[THE REQUEST]: Your task is to print the material below exactly as presented.

[GIVEN DATA]:
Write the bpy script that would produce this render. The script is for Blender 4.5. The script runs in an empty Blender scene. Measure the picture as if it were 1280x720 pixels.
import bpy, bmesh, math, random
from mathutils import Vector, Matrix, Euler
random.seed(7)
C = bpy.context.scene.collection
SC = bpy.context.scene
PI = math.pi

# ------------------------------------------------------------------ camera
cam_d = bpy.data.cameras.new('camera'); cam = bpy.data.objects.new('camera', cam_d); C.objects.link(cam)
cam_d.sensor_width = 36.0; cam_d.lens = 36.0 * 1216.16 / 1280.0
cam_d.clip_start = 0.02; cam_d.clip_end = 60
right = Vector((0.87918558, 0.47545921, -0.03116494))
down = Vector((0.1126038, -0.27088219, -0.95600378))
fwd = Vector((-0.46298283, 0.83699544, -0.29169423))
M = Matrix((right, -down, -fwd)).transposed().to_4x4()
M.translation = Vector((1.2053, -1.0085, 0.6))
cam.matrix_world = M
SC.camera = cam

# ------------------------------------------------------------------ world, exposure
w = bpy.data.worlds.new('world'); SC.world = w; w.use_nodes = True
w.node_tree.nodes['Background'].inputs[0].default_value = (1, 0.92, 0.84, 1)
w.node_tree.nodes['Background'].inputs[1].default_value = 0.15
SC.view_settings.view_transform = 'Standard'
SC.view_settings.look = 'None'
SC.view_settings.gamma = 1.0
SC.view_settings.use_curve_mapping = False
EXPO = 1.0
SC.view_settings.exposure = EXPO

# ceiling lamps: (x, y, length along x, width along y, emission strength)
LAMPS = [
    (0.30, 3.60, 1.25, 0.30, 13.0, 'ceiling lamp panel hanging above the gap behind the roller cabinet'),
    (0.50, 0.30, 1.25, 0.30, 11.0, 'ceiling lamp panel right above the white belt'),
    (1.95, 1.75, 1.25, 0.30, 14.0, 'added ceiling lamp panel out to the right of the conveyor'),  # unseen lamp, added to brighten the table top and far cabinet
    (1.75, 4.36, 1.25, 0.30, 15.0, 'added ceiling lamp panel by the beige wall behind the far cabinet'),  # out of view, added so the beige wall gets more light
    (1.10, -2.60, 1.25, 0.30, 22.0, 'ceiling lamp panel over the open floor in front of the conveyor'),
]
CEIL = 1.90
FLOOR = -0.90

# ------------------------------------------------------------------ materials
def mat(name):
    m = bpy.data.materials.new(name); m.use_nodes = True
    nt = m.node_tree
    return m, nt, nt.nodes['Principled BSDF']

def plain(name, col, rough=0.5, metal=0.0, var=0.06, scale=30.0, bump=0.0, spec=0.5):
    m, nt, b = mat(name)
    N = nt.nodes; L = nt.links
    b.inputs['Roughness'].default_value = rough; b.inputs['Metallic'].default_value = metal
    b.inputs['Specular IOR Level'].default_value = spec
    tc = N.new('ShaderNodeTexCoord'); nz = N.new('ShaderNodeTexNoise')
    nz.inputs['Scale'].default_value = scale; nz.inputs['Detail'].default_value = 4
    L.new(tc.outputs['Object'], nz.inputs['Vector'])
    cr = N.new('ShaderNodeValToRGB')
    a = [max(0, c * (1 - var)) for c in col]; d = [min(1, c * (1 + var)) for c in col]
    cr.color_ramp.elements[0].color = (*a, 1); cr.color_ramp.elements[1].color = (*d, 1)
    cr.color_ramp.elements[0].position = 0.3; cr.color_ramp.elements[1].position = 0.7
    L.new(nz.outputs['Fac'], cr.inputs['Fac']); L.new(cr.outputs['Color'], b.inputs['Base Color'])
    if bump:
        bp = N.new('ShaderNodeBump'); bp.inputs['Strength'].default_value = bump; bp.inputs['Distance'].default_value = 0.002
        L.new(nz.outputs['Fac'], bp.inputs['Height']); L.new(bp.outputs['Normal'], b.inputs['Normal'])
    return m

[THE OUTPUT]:
Write the bpy script that would produce this render. The script is for Blender 4.5. The script runs in an empty Blender scene. Measure the picture as if it were 1280x720 pixels.
import bpy, bmesh, math, random
from mathutils import Vector, Matrix, Euler
random.seed(7)
C = bpy.context.scene.collection
SC = bpy.context.scene
PI = math.pi

# ------------------------------------------------------------------ camera
cam_d = bpy.data.cameras.new('camera'); cam = bpy.data.objects.new('camera', cam_d); C.objects.link(cam)
cam_d.sensor_width = 36.0; cam_d.lens = 36.0 * 1216.16 / 1280.0
cam_d.clip_start = 0.02; cam_d.clip_end = 60
right = Vector((0.87918558, 0.47545921, -0.03116494))
down = Vector((0.1126038, -0.27088219, -0.95600378))
fwd = Vector((-0.46298283, 0.83699544, -0.29169423))
M = Matrix((right, -down, -fwd)).transposed().to_4x4()
M.translation = Vector((1.2053, -1.0085, 0.6))
cam.matrix_world = M
SC.camera = cam

# ------------------------------------------------------------------ world, exposure
w = bpy.data.worlds.new('world'); SC.world = w; w.use_nodes = True
w.node_tree.nodes['Background'].inputs[0].default_value = (1, 0.92, 0.84, 1)
w.node_tree.nodes['Background'].inputs[1].default_value = 0.15
SC.view_settings.view_transform = 'Standard'
SC.view_settings.look = 'None'
SC.view_settings.gamma = 1.0
SC.view_settings.use_curve_mapping = False
EXPO = 1.0
SC.view_settings.exposure = EXPO

# ceiling lamps: (x, y, length along x, width along y, emission strength)
LAMPS = [
    (0.30, 3.60, 1.25, 0.30, 13.0, 'ceiling lamp panel hanging above the gap behind the roller cabinet'),
    (0.50, 0.30, 1.25, 0.30, 11.0, 'ceiling lamp panel right above the white belt'),
    (1.95, 1.75, 1.25, 0.30, 14.0, 'added ceiling lamp panel out to the right of the conveyor'),  # unseen lamp, added to brighten the table top and far cabinet
    (1.75, 4.36, 1.25, 0.30, 15.0, 'added ceiling lamp panel by the beige wall behind the far cabinet'),  # out of view, added so the beige wall gets more light
    (1.10, -2.60, 1.25, 0.30, 22.0, 'ceiling lamp panel over the open floor in front of the conveyor'),
]
CEIL = 1.90
FLOOR = -0.90

# ------------------------------------------------------------------ materials
def mat(name):
    m = bpy.data.materials.new(name); m.use_nodes = True
    nt = m.node_tree
    return m, nt, nt.nodes['Principled BSDF']

def plain(name, col, rough=0.5, metal=0.0, var=0.06, scale=30.0, bump=0.0, spec=0.5):
    m, nt, b = mat(name)
    N = nt.nodes; L = nt.links
    b.inputs['Roughness'].default_value = rough; b.inputs['Metallic'].default_value = metal
    b.inputs['Specular IOR Level'].default_value = spec
    tc = N.new('ShaderNodeTexCoord'); nz = N.new('ShaderNodeTexNoise')
    nz.inputs['Scale'].default_value = scale; nz.inputs['Detail'].default_value = 4
    L.new(tc.outputs['Object'], nz.inputs['Vector'])
    cr = N.new('ShaderNodeValToRGB')
    a = [max(0, c * (1 - var)) for c in col]; d = [min(1, c * (1 + var)) for c in col]
    cr.color_ramp.elements[0].color = (*a, 1); cr.color_ramp.elements[1].color = (*d, 1)
    cr.color_ramp.elements[0].position = 0.3; cr.color_ramp.elements[1].position = 0.7
    L.new(nz.outputs['Fac'], cr.inputs['Fac']); L.new(cr.outputs['Color'], b.inputs['Base Color'])
    if bump:
        bp = N.new('ShaderNodeBump'); bp.inputs['Strength'].default_value = bump; bp.inputs['Distance'].default_value = 0.002
        L.new(nz.outputs['Fac'], bp.inputs['Height']); L.new(bp.outputs['Normal'], b.inputs['Normal'])
    return m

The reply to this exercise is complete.